The record format was the most different part. Instead of type-tagged values like in sqlite, these records just had the column count and offsets of values. The offsets can be 1 or 2 bytes depending on the length of the record, which tripped me up for a bit. This was mostly figured out by looking at hexdumps of records. The values have to be interpreted based on the schema of the table the record is in.
The file format used little-endian for the record values, despite everything else in the file being big-endian. The schema in these files allowed array-of-vals and array-of-structs column types that I haven't decoded yet, but they don't seem to be on any of the important tables, mostly file metadata tables. There are some untyped binary columns containing an array of 64-bit floats, which was found by comparing against the csv of the same data.
Not counting some of the binary columns which I haven't decoded yet, the alternate version of the various sections were still pretty simple, so I was able to figure them out by eyeballing it. There weren't any numeric enums (outside of the ones in the sqlite spec) or flag masks that would have taken a while to decipher.

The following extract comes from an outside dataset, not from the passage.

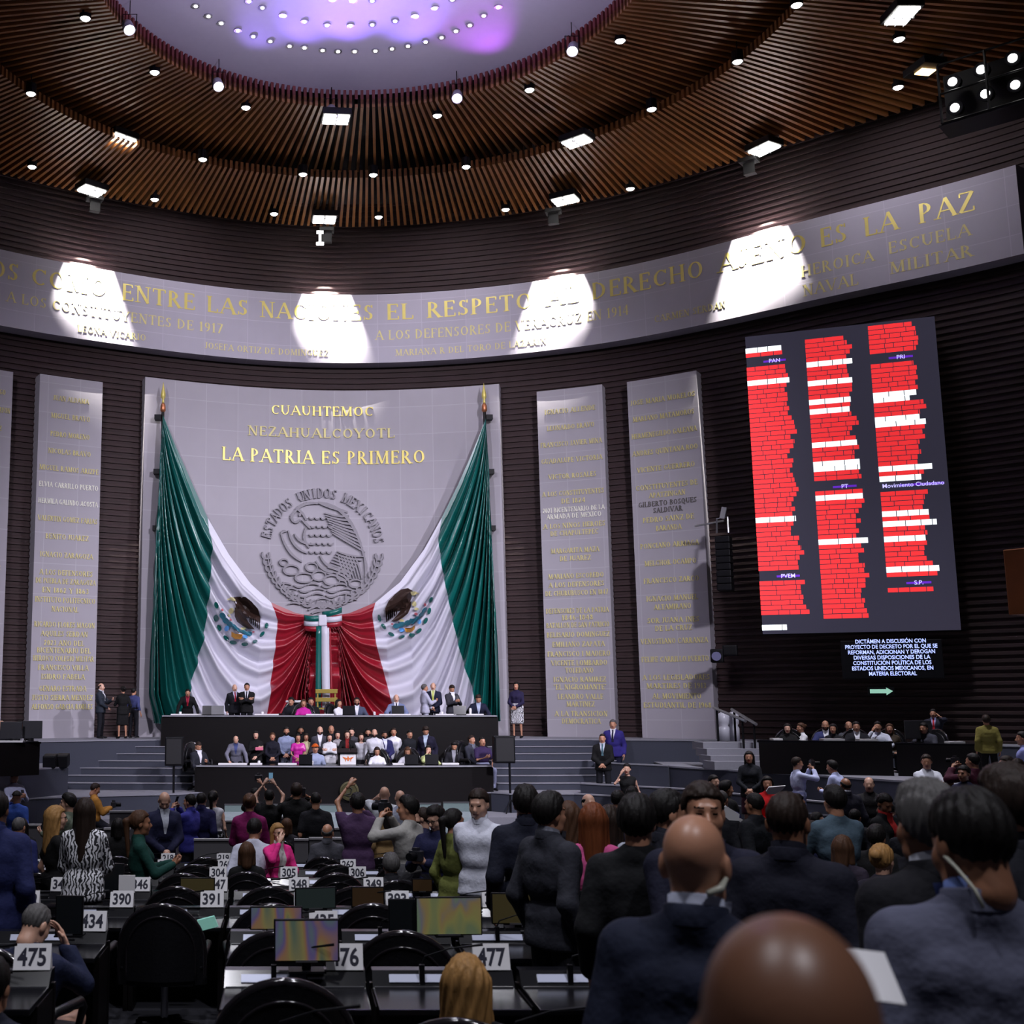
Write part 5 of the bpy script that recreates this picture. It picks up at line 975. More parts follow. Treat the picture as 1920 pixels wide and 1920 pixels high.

I had been working on this myself! I haven’t dug into SQLite to this level before, but found the header easy to correct. I got stumped when eyeballing the additional pages of information.
I really enjoyed learning more about b-trees and binary encoding formats taking this on. My primary exposure to those concepts has come from reading Designing Data-intensive Applications — so having something concrete to work on to test that knowledge was fun.